One of several novels about the shameful history of the treatment of aboriginal children in Canada’s residential schools, this one by a Saskatchewan Cree lawyer is easily confused with Sherman Alexie’s Ten Little Indians. But they are very different and this one is the darker one. (I only read reviews of Ten Little Indians.) This concerns the messed up lives of children escaping or released from a northern Vancouver Island residential school for aboriginals run by abusive Catholic staff. This is in what I take to be the 1960s although throughout the story, there is no date mentioned to anchor the tale to any era. One escapee working as a maid in notorious East Hastings Street in Vancouver leads a secret double life as a hooker and drug addict, and eventually commits suicide. Another serves a long sentence for beating up one of the cruel abusive priests.

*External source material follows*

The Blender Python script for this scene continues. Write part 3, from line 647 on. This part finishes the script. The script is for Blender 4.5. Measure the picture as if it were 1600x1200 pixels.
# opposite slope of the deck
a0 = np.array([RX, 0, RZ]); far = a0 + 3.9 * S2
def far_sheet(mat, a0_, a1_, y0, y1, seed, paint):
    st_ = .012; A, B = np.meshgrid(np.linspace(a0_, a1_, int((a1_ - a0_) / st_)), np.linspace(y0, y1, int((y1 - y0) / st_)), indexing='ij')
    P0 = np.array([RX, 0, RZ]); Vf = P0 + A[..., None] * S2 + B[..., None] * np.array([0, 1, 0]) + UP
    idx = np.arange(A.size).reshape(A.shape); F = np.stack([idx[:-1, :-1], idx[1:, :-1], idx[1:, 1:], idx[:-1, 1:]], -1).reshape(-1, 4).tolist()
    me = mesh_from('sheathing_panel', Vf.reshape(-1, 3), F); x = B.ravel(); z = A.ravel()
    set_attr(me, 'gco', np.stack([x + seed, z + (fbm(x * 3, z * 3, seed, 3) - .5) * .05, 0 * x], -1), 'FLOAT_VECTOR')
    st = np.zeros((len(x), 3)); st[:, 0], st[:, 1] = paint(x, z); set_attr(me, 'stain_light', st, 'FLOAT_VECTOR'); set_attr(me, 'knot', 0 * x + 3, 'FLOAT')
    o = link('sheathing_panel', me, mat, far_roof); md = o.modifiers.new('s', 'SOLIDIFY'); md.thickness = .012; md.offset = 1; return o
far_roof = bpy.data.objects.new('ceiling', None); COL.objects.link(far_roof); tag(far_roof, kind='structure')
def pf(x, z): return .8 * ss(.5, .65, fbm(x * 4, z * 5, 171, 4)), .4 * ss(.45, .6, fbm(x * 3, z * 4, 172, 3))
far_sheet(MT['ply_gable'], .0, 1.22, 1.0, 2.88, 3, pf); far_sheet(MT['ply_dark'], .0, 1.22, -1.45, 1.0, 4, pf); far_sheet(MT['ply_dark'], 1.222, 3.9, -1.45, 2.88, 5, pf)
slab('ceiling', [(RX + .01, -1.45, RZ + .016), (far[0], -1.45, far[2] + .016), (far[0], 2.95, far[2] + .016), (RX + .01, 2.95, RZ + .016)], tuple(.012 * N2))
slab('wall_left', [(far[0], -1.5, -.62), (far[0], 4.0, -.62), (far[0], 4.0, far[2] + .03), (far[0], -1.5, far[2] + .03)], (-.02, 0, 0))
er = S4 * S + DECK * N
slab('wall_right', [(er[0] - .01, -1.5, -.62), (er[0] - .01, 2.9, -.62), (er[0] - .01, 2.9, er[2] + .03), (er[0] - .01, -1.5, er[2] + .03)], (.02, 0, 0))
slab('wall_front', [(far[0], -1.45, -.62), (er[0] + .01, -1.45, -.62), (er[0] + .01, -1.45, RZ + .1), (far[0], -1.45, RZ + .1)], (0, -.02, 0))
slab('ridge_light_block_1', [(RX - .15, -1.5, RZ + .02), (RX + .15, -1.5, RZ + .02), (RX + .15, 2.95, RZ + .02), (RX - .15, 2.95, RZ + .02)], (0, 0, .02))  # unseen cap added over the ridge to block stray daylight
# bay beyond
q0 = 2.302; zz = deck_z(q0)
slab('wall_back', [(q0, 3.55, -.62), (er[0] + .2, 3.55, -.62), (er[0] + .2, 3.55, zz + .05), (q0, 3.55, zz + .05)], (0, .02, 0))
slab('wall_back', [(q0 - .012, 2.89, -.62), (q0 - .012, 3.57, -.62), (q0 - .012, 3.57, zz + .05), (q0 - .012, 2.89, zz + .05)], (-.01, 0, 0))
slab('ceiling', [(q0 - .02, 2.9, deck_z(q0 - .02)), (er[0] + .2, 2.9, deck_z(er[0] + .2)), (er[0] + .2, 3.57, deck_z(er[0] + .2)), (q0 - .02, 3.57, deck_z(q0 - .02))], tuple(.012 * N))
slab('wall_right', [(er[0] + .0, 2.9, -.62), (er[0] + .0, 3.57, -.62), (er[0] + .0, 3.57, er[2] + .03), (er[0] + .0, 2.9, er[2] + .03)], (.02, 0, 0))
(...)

I found it hard to keep track of the five characters in the title as there are many more little Indians that make an appearance. They all seem to be psychologically crippled by the physical, emotional, and sexual abuse at the hands of the priests and nuns running the school with the white legal authorities and RCMP providing support for the system. Stereotypically, no priests, nuns or teachers in the school are portrayed as showing any compassion or empathy, or any effort to understand the native culture.
The freed children, whether in Vancouver, Seattle, or Bigger, Saskatchewan are uniformly poor, working in menial and temporary jobs, and often breaking the law in order to survive or evade capture. There is little humour and the most admirable character is Clara’s huge adorable rescue cur.
There are allusions to late government efforts to provide compensation and restitution but nothing definitive is discussed.
Kenny, one of the escapees experiences pain in his liver from heavy drinking in spite of the fact that the human liver has no connections to the sensory nervous system. He also reminisces about his life while lying dead in a casket.
The merciful ending to this story is abrupt, without any warning to the reader.
The sad and continuing abusive treatment of our aboriginal kin deserves better characterization than this disjointed story provides.